I speak to Luis Alvarado, founder of essential Peruvian label Buh Records, and offers a beginners guide to their vast discography that takes in the country’s rich musical traditions, avant-garde greats both old and new, unreleased gems from wider Latin America and more.

Buh Records, in operation for almost two decades under founder Luis Alvarado, offers a comprehensive perspective on left-field Peruvian music both old and new. If something is released via the label, it’s because it’s either the first time it’s ever been published or it’s something that’s been hitherto obscure or difficult to access. “I am interested in discovering new music, which applies to [both] traditional and avant-garde,” he tells tQ. 

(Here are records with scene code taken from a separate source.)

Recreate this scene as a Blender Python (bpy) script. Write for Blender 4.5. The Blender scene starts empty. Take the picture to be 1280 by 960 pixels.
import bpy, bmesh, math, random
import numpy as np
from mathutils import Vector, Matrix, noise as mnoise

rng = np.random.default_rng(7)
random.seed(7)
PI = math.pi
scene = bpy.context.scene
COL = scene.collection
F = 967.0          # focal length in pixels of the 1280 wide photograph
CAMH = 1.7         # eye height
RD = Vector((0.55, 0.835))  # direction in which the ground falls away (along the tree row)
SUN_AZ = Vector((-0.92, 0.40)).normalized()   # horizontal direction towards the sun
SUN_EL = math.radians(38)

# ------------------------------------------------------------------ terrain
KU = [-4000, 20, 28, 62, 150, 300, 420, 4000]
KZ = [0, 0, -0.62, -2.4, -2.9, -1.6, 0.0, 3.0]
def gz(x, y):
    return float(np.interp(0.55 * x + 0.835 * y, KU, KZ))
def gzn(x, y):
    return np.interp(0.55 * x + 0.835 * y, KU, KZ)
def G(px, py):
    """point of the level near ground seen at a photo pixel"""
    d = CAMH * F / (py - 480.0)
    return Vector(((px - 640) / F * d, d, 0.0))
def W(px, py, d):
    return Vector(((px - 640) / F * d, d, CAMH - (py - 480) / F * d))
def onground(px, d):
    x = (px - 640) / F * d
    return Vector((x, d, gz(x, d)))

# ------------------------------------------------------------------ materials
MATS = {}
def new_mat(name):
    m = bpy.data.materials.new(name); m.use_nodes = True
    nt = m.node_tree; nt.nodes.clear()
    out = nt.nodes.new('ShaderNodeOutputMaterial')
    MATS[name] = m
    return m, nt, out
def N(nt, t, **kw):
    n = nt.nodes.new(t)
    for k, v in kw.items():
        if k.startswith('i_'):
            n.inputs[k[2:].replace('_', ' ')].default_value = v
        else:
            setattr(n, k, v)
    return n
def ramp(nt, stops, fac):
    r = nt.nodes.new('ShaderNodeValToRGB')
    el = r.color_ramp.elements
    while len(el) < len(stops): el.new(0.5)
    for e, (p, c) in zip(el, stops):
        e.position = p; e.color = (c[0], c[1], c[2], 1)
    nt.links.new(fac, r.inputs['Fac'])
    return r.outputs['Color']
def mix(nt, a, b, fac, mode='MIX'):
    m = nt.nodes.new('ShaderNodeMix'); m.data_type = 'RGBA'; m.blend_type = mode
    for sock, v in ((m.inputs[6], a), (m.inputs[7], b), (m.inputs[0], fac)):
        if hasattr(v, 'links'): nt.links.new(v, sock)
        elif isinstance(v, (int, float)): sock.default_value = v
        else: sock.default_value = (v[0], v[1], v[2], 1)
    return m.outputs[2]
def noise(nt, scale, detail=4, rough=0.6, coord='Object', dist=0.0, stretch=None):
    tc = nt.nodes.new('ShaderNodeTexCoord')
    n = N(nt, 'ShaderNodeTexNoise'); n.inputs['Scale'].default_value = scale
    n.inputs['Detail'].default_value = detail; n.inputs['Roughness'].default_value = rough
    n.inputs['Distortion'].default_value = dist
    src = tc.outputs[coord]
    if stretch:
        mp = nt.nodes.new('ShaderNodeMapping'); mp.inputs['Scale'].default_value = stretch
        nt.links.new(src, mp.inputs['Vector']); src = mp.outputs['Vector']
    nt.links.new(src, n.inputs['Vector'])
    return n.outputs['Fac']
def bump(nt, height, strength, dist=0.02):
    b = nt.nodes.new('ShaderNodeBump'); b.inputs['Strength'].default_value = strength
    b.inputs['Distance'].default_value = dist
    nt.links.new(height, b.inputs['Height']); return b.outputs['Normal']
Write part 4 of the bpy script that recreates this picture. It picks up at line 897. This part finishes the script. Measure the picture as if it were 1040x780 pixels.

A music lover from childhood, Alvarado spent his formative years at concerts in Lima and was soon associating with an underground circuit of rock, punk, and metal bands. A breakthrough moment for him was reading a book called Music In Peru when he was 18. “It opened a world of important music to me, especially Peruvian academic music from the 50s,” he says. Much of what emerged as most interesting to him was not easily accessible; his desire to know more fed into the aims of the work that followed.

He began with an alternative music fanzine called Autobus, of which only two editions were published, along with compilations on CDr which were the first to feature the Buh Records logo, an image of a ghost. “The name is an onomatopoeia for ‘Boo’, the sound that ghosts make, and the label’s concept is that it is a scary music label.” After branching out into organising concerts, friends then began to ask Alvarado to release their albums too. First releasing in 2004, Buh grew from CDrs to professional CDs, and later vinyl.